Sunday, August 31, 2008

37. Spy Ship by Tom Keene with Brian Haynes

Spy Ship pictureI picked this book up from the same street vendor in Toronto who sold me Scapa Ferry and I really hemmed and hawed over it. On the one hand, the cover looked cool, just from the period I like (the height of Desmond Bagley's popularity). On the other, it takes place in the cold war and seemed to have a lot of military and espionage themes, which I am not so interested in (I don't mind the period, but I like the focus to be on adventure). Also, I was worried the whole thing would take place aboard some military ship. After reading it, I'm glad to say I made the right choice. Yes, the story is definitely in the context of the cold war, but the ship is sunk right at the beginning (it is the catalyst that starts the story) and the bulk of the narrative is about a plucky young reporter (whose father died on the ship) trying to find out what happened.
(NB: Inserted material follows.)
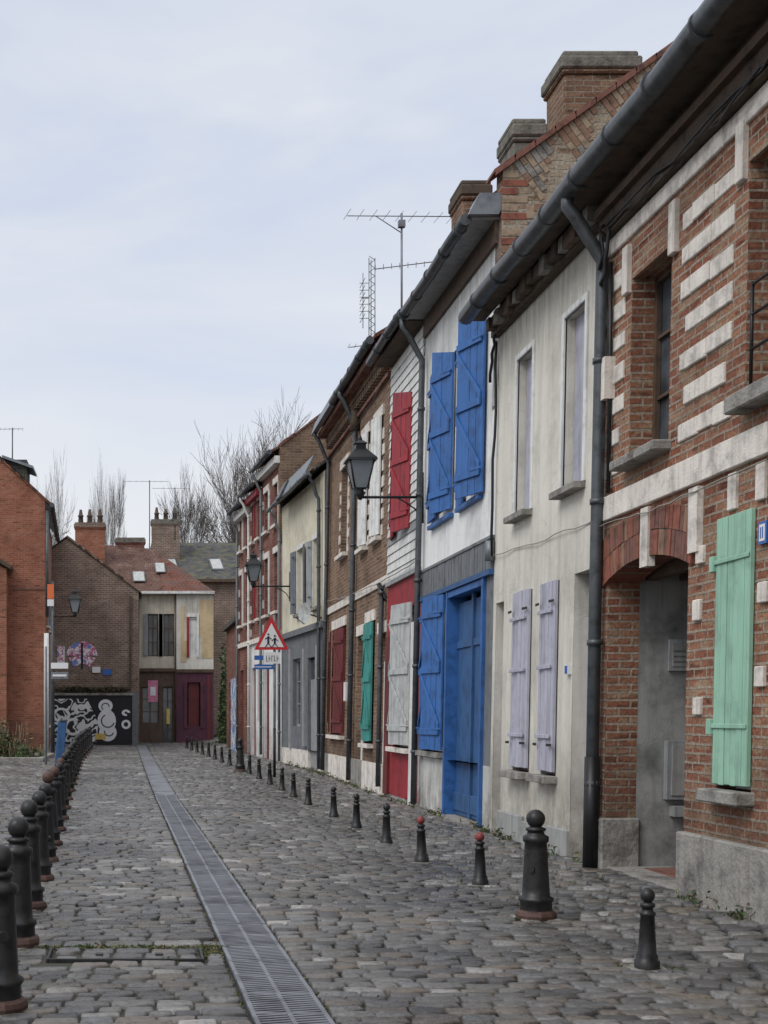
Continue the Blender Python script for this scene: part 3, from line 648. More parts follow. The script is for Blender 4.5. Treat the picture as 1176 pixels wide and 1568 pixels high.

The story is based on the intelligence war that took place in the North Sea between the Russians and the west. Along the frontier off the shores of Norway Russian subs and American and British ships would play games of cat and mouse, each trying to read data off the other. The set-up for spy ship is that the British were secretly putting scanning equipment aboard long-range commercial fishing vessels, unbeknownst to even most of the crew, thus putting them in danger. When one of them gets blown up, the government has to cover it up.

There's lots of cool stuff in this book. The aristocrats who run the shadier parts of the government and the darker, amoral men who run the even shadier parts under them are the badguys. There is a really scary ex-military guy who has a carte blanche to clean up problems. The fishermen and their world is portrayed vividly and with compassion and there are some great fight scenes. The story itself had some very good twists and the final reveal of what actually happened surprised me. All in all, a pretty good read.

I imagine this was the kind of thriller that was read by businessman on the train on their way to the city when it first came out, but has since faded into obscurity. There even was a British mini-series made of it, which might be worth checking out if it ever shows up again (that's the kind of shit that we should be able to find on late night tv, but no).

2 comments:

Buzby said...

I love the cover and the North Sea espionage sounds cool.

Lantzvillager said...

Usually you can be pretty sure you are safe with a penguin from that era. What year is this from?